El Universal has reported:
“At about 4:00 p.m. on Monday [September 26], the march for the National Day of Struggle will be held 8 years after what happened to the 43 students of the Rural Normal School of Ayotzinapa. The mobilization will advance from the Angel of Independence to the Zocalo of Mexico City, stopping at the anti-monument to the 43 that is located on Paseo de la Reforma at the junction with Bucareli and Avenida Juárez.”
NBC has further reported:
“In 2014, the Mexican government initially reported that 43 students from Ayotzinapa Teachers College who had commandeered some buses to go to a protest in Mexico City had been arrested on Sept. 26 by police in Iguala, then turned over to drug traffickers who killed and incinerated them at a garbage dump.
One month before the eight-year anniversary, a truth commission led by the Mexican government said that six out of the 43 missing students were allegedly kept alive for days and then handed over to a Mexican army commander at a base in Iguala who ordered their execution.
On Aug. 20, 2022, Mexico’s former attorney general Jesús Murillo Karam, who had presented the 2014 account of the Ayotzinapa case, was charged with forced disappearance, torture and obstruction of justice in connection with the 43 students.
On Sept. 15, 2022, Mexican assistant public safety secretary, Ricardo Mejía, announced the arrest of retired general José Rodríguez Pérez, along with other members of the Mexican army, in connection with the disappearance of the students. Rodríguez Pérez was the commander of the Iguala base in 2014.”

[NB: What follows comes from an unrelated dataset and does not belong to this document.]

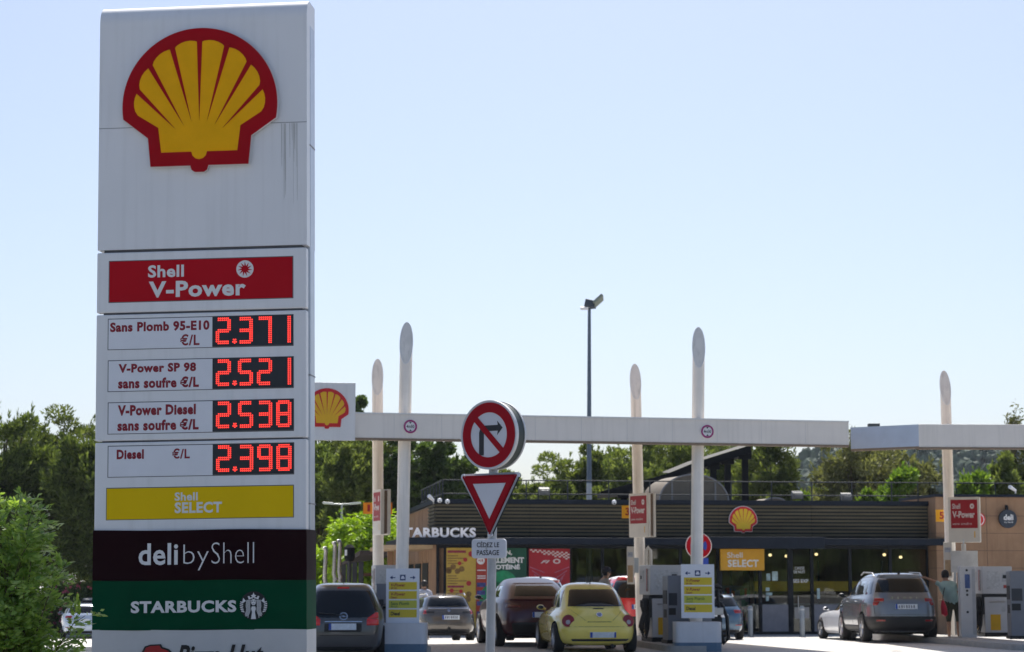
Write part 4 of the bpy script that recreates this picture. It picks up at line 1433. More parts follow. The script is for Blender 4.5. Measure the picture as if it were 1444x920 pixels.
def make_wheel(root, x, y, r, side, rim=rim_m, w=0.21, spokes=5):
    t = MB()
    ri = r * 0.68
    lathe_x(t, [(ri, -w / 2), (r * 0.95, -w / 2), (r, -w * 0.36), (r, w * 0.36), (r * 0.95, w / 2), (ri, w / 2)])
    o = t.build('wheel', tyre_m, root, 40)
    o.matrix_basis = Matrix.Translation((x, y, r))
    m = MB()
    f = side * (w / 2 - 0.03)
    lathe_x(m, [(ri + 0.002, -side * w / 2), (ri * 0.93, f - side * 0.02), (ri, side * w / 2)], 28)
    for k in range(spokes):
        a = 2 * PI * k / spokes + 0.3
        for da in (-0.14, 0.14):
            p0 = Vector((f + side * 0.0, 0.10 * r * math.cos(a), 0.10 * r * math.sin(a)))
            p1 = Vector((f, ri * 0.97 * math.cos(a + da), ri * 0.97 * math.sin(a + da)))
            m.tube([p0, p1], [0.030, 0.022], 6)
    lathe_x(m, [(0.0, f + side * 0.03), (r * 0.2, f + side * 0.015), (r * 0.22, f - side * 0.02)], 16)
    m.build('rim', rim, o, 40)
    d = MB(); lathe_x(d, [(0.0, f - side * 0.05), (ri * 0.98, f - side * 0.05)], 24)
    d.build('hub_disc', well_m, o)
    return o

def car(name, label, px, Y, yaw_deg, levels, pm, wheels, paintparts, group=None, side_px=None, cat='car', body_name='body'):
    """px: pixel column of the rear centre, Y: distance of the rear"""
    B = Body(levels)
    yr = min(l[2] for l in levels)
    yaw = R(yaw_deg)
    rc = at(px, 820, Y)
    hd = Vector((-math.sin(yaw), math.cos(yaw), 0))
    c = Vector((rc.x, rc.y, 0)) + hd * (-yr)
    zr, zf = gz(rc.x, rc.y), gz(*(c + hd * 2).to_2d())
    root = thing(name, label, cat, (c.x, c.y, gz(c.x, c.y)), (math.atan2(zf - zr, 2 - yr), 0, yaw), group)
    mb = MB(); B.mesh(mb)
    r, ya, yb, track = wheels
    me = mb.mesh(body_name, [pm, well_m], 38)
    tmp = bpy.data.objects.new(body_name, me); col.objects.link(tmp)
    cut = MB()
    for y in (ya, yb):
        for sd in (-1, 1):
            n = 28
            vs = []
            for xx in (sd * (track - 0.24), sd * 1.3):
                for i in range(n):
                    a = 2 * PI * i / n
                    vs.append((xx, y + (r + 0.045) * math.cos(a), r + (r + 0.045) * math.sin(a)))
            fs = [tuple(range(n)), tuple(range(2 * n - 1, n - 1, -1))] + [((i + 1) % n, i, i + n, (i + 1) % n + n) for i in range(n)]
            cut.add(vs, fs, 1)
    cm = cut.mesh('wheel_cut', [pm, well_m])
    bmx = bmesh.new(); bmx.from_mesh(cm); bmesh.ops.recalc_face_normals(bmx, faces=bmx.faces); bmx.to_mesh(cm); bmx.free()
    co = bpy.data.objects.new('wheel_cut', cm); col.objects.link(co)
    md = tmp.modifiers.new('cut', 'BOOLEAN'); md.operation = 'DIFFERENCE'; md.object = co; md.solver = 'EXACT'
    try: md.material_mode = 'INDEX'
    except Exception: pass
    dg = bpy.context.evaluated_depsgraph_get()
    dg.update()
    nm = bpy.data.meshes.new_from_object(tmp.evaluated_get(dg))
    nm.set_sharp_from_angle(angle=R(38))
    for ob in (tmp, co):
        col.objects.unlink(ob); bpy.data.objects.remove(ob)
    link(body_name, nm, root)
    for y in (ya, yb):
        for sd in (-1, 1):
            make_wheel(root, sd * (track - 0.105), y, r, sd)
    # dark underside
    MB().box(-track + 0.28, track - 0.28, yr + 0.35, max(l[3] for l in levels) - 0.3, r * 0.55, levels[0][0] + 0.02).build('underside', well_m, root)
    paintparts(B, root)
    return root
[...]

AFP also notes: “Arrest warrants have been issued for more than 80 suspects, including military personnel, police officers and cartel members. But a lawyer for the victims’ families, Vidulfo Rosales [a lawyer with the PBI-Mexico accompanied Tlachinollan Human Rights Centre], told reporters that prosecutors had withdrawn at least 20 of the warrants.”
And earlier in the day, the Mexico News Daily reported:
“The truth commission report – of which a redacted version was made publicly available last month – asserts that the military played a central role in the disappearance of the students. …Revelations about the army’s alleged involvement in the students’ disappearance have triggered protests and attacks at military facilities in the lead-up to the eighth anniversary of the heinous crime.”
PBI-Mexico has accompanied the struggle for the truth since the disappearance of the student teachers eight years ago.